The most recent Consumer Price Index report displayed positive news for risky assets such as bitcoin and another crypto.
Inflation in the American economy is showing signs of deceleration. In fact, the nation’s inflation is slowing down for the 6th month straight.
The consumer price index fell 0.1% month over month in December, according to the Labor Department, after rising 0.1% in November.
Overall, the CPI Index rose at a yearly pace of 6.5%, while still not totally good news, it is still a steep decrease from the previous month’s 7.1%.

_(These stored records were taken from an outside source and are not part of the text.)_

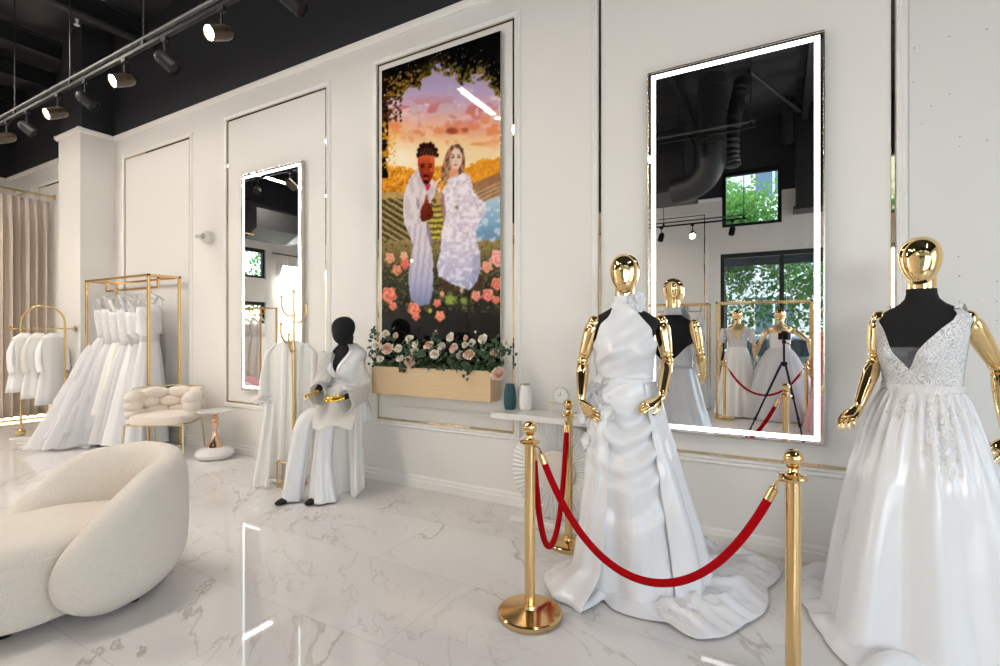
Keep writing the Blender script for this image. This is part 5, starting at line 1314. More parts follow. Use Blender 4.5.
def hem_r(a, A=ha, R=hr): return float(np.interp(a % (2 * PI), [A[-1] - 2 * PI] + A + [A[0] + 2 * PI], [R[-1]] + R + [R[0]]))
SZ = (1.155, 1.08, 1.0, .93, .86, .72, .55, .34, .12, .035)
SX = (.150, .168, .188, .202, .214, .236, .262, .300, .335, .345); SY = (.112, .128, .142, .152, .160, .185, .215, .250, .280, .29); SC_ = (0, 0, .002, .004, .01, .025, .04, .055, .065, .07)
def sk1(a, z, sw=1.0):
    rx, ry, cx = (interp(-z, [-q for q in SZ], k) for k in (SX, SY, SC_))
    x, y = cx + rx * math.sin(a), -ry * math.cos(a)
    low = smooth(.95, .15, z)
    f = .014 * low * (math.sin(7 * a + 1.2 + 1.2 * nz(math.sin(a) * 2, math.cos(a) * 2, 3)) + .6 * math.sin(13 * a + 2 + z * 1.3)) + .018 * low * nz(math.sin(a) * 2.5, math.cos(a) * 2.5, z * 1.2)
    fr = max(0, math.cos(a)) * sw
    f += drape(x, z, 1.0) * .011 * sw * smooth(0, .25, fr)
    # hanging swags below the gathered hip
    if fr > 0:
        zz = z - 3.6 * (x - .01) ** 2 - .12 * x
        f += .019 * math.sin(zz * 40 + 0.7 * nz(x * 4, z * 4, 7)) * smooth(.55, .72, z) * smooth(1.10, 1.0, z) * smooth(0, .4, fr)
        f += .010 * math.sin(zz * 25 + x * 4) * smooth(.30, .45, z) * smooth(.70, .55, z) * smooth(0, .4, fr)
    return Vector((x + math.sin(a) * f, y - math.cos(a) * f, z))
NA = 220; rings = [[sk1(2 * PI * k / NA, z) for k in range(NA)] for z in np.linspace(1.155, .035, 90)]
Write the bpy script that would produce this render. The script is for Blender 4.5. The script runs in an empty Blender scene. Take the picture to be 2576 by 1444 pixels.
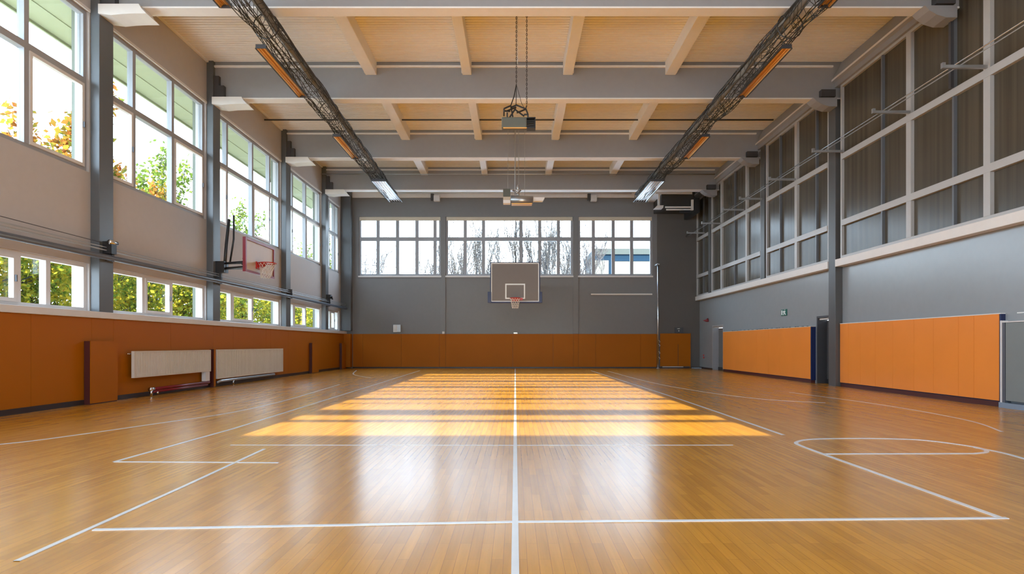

The driving force for that decrease is due to gas prices decreasing in America, and also the energy costs falling by 4.5%.
Food costs also slowed down its increase, only a 0.3% increase, compared to November’s 0.5%.
As a result, annual inflation reached its slowest pace in 15 months.
How Bitcoin Reacted to CPI Index Report
Trading at around $18,200 since the beginning of the day, bitcoin showed a small reaction to the Consumer Price Index report.
After the report, BTC fell to $17,997 – testing the $18,000 resistance, which talked about previously, is arguably the most important price-action zone in bitcoin’s history.
Moreover, the cryptocurrency bounced back from that retraction, trading at $18,138 at this time of writing.
With the signs of inflation decreasing, the Federal Reserve is likely to start decreasing its interest rates. If that happens, the market becomes more “risk-friendly”, and assets like stock and crypto tend to grow in value.
However, Bitcoin’s performance today is better than stock. In the last 24 hours, BTC is seeing a 4.36% increase, while the S&P 500 is only at around a 0.50% increase.
Overall, the conditions for the cryptocurrency market in 2023 seem to be far better for bitcoin than the year before. So far, BTC went through a 10% raise in the first two weeks of 2023.
If Bitcoin is able to recover to the price it had before the FTX collapse affected the market, the growth in 2023 would be of 20%.